→ Information provided
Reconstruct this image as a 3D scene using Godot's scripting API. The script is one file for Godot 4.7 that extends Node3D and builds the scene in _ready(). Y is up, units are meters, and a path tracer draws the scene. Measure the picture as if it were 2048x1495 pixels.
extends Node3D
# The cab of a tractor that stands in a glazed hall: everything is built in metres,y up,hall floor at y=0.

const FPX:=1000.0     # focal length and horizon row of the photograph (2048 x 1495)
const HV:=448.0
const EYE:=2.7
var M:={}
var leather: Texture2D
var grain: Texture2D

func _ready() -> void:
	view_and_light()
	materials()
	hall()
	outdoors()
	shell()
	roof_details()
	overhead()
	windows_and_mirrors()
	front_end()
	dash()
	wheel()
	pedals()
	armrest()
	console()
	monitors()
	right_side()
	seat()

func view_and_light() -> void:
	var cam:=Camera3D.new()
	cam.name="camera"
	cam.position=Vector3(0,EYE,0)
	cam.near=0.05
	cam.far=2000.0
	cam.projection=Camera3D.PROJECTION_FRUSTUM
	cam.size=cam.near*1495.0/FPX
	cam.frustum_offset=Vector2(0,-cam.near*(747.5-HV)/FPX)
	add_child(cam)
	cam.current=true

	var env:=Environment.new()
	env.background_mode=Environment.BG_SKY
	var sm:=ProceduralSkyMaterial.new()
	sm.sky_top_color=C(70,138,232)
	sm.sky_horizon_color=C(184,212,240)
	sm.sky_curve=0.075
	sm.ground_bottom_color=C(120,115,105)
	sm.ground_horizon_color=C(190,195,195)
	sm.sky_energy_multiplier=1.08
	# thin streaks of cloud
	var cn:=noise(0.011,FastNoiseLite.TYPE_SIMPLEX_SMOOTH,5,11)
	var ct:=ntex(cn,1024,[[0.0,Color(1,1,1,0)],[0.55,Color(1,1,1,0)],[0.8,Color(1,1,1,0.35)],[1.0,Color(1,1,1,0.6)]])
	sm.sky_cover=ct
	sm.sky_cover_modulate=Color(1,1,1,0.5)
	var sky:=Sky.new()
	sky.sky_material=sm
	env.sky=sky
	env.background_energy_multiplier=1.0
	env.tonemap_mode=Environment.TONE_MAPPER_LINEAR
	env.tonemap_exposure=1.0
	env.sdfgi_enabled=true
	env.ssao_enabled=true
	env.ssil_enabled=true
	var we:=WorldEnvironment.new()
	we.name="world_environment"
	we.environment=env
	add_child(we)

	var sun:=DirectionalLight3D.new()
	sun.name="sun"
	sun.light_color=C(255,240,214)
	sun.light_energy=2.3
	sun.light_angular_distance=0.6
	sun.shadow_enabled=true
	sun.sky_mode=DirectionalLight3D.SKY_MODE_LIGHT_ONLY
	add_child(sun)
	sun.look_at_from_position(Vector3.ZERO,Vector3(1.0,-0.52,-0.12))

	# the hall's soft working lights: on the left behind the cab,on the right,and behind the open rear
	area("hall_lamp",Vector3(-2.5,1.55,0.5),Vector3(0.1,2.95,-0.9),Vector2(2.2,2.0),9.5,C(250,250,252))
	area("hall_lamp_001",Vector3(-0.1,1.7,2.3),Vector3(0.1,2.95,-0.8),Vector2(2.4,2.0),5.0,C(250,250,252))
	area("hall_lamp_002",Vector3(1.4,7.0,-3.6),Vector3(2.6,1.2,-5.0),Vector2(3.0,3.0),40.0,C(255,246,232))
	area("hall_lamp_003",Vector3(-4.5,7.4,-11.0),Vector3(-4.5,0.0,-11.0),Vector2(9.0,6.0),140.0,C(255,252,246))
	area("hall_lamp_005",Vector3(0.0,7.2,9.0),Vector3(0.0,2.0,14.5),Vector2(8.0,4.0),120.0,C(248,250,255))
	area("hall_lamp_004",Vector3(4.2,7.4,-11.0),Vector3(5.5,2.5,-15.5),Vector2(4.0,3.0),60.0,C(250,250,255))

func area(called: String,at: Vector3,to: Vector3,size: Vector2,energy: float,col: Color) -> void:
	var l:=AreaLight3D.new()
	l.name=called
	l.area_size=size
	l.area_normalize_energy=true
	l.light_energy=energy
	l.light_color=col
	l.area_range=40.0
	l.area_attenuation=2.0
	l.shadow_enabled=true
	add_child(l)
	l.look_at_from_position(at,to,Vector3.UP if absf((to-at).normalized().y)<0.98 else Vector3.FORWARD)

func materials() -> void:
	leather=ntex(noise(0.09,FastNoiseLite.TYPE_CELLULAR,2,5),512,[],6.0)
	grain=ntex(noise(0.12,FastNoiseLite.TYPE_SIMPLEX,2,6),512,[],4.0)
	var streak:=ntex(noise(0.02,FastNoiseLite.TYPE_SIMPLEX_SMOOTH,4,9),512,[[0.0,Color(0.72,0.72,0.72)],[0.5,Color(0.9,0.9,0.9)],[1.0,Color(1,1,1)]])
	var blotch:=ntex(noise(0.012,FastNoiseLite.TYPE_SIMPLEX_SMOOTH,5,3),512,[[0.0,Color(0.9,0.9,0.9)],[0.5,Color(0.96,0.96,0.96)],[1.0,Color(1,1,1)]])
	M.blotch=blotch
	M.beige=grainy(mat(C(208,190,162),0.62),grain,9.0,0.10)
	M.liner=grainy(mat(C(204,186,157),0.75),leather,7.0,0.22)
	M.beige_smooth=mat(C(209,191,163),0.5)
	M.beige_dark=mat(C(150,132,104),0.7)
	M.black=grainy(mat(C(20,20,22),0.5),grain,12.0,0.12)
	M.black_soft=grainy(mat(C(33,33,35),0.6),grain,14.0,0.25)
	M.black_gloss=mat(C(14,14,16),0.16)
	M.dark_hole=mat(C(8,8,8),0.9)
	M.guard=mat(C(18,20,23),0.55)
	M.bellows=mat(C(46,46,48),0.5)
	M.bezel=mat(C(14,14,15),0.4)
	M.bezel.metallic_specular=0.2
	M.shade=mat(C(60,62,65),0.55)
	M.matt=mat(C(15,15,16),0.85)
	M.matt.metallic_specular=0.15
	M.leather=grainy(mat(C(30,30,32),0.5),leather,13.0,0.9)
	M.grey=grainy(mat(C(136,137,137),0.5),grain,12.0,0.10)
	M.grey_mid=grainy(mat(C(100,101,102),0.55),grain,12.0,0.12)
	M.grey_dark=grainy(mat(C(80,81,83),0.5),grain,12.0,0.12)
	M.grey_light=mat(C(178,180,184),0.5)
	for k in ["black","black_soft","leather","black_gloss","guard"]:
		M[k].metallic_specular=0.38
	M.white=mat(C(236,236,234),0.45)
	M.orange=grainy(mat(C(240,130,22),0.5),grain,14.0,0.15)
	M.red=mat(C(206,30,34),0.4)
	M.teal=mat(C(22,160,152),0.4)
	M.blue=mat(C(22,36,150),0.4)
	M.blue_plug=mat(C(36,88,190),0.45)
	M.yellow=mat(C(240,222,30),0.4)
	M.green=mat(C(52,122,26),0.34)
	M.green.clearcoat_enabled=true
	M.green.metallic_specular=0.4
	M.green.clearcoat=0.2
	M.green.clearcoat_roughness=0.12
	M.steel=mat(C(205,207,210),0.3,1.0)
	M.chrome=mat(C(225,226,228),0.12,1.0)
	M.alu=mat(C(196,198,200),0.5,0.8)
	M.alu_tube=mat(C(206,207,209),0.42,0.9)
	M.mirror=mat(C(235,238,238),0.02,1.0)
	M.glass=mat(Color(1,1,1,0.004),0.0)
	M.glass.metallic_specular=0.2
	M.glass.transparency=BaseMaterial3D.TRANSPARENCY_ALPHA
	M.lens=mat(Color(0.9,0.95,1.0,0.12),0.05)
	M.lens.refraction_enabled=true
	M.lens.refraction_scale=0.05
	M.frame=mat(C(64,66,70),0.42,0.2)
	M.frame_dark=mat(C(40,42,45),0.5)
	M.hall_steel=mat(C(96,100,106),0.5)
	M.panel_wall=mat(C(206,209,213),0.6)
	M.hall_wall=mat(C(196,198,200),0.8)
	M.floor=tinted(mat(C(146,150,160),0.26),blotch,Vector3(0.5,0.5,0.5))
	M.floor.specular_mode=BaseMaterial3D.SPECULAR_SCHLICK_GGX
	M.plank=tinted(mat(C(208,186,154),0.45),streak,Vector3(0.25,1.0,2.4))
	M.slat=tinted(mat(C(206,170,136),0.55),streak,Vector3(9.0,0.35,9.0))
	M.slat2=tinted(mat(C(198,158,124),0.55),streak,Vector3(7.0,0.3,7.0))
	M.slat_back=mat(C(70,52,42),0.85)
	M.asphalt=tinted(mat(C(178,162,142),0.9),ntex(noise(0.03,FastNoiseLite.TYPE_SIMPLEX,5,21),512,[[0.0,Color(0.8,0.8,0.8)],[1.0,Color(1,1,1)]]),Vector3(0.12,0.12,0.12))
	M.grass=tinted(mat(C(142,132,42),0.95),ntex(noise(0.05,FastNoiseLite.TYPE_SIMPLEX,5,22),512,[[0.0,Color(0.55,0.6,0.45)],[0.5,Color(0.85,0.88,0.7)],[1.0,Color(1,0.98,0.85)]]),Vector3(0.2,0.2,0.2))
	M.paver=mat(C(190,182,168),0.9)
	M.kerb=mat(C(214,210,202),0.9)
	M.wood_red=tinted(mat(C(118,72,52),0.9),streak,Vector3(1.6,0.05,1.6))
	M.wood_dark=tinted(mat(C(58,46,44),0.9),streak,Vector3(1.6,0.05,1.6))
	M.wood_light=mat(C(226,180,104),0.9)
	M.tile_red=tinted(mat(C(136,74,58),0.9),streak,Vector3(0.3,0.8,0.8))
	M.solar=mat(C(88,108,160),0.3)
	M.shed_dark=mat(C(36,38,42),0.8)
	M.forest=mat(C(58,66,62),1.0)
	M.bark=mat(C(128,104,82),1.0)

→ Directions
Print the material above verbatim, first line through the line containing "add_child(we)", both included.

→ Written answer
Reconstruct this image as a 3D scene using Godot's scripting API. The script is one file for Godot 4.7 that extends Node3D and builds the scene in _ready(). Y is up, units are meters, and a path tracer draws the scene. Measure the picture as if it were 2048x1495 pixels.
extends Node3D
# The cab of a tractor that stands in a glazed hall: everything is built in metres,y up,hall floor at y=0.

const FPX:=1000.0     # focal length and horizon row of the photograph (2048 x 1495)
const HV:=448.0
const EYE:=2.7
var M:={}
var leather: Texture2D
var grain: Texture2D

func _ready() -> void:
	view_and_light()
	materials()
	hall()
	outdoors()
	shell()
	roof_details()
	overhead()
	windows_and_mirrors()
	front_end()
	dash()
	wheel()
	pedals()
	armrest()
	console()
	monitors()
	right_side()
	seat()

func view_and_light() -> void:
	var cam:=Camera3D.new()
	cam.name="camera"
	cam.position=Vector3(0,EYE,0)
	cam.near=0.05
	cam.far=2000.0
	cam.projection=Camera3D.PROJECTION_FRUSTUM
	cam.size=cam.near*1495.0/FPX
	cam.frustum_offset=Vector2(0,-cam.near*(747.5-HV)/FPX)
	add_child(cam)
	cam.current=true

	var env:=Environment.new()
	env.background_mode=Environment.BG_SKY
	var sm:=ProceduralSkyMaterial.new()
	sm.sky_top_color=C(70,138,232)
	sm.sky_horizon_color=C(184,212,240)
	sm.sky_curve=0.075
	sm.ground_bottom_color=C(120,115,105)
	sm.ground_horizon_color=C(190,195,195)
	sm.sky_energy_multiplier=1.08
	# thin streaks of cloud
	var cn:=noise(0.011,FastNoiseLite.TYPE_SIMPLEX_SMOOTH,5,11)
	var ct:=ntex(cn,1024,[[0.0,Color(1,1,1,0)],[0.55,Color(1,1,1,0)],[0.8,Color(1,1,1,0.35)],[1.0,Color(1,1,1,0.6)]])
	sm.sky_cover=ct
	sm.sky_cover_modulate=Color(1,1,1,0.5)
	var sky:=Sky.new()
	sky.sky_material=sm
	env.sky=sky
	env.background_energy_multiplier=1.0
	env.tonemap_mode=Environment.TONE_MAPPER_LINEAR
	env.tonemap_exposure=1.0
	env.sdfgi_enabled=true
	env.ssao_enabled=true
	env.ssil_enabled=true
	var we:=WorldEnvironment.new()
	we.name="world_environment"
	we.environment=env
	add_child(we)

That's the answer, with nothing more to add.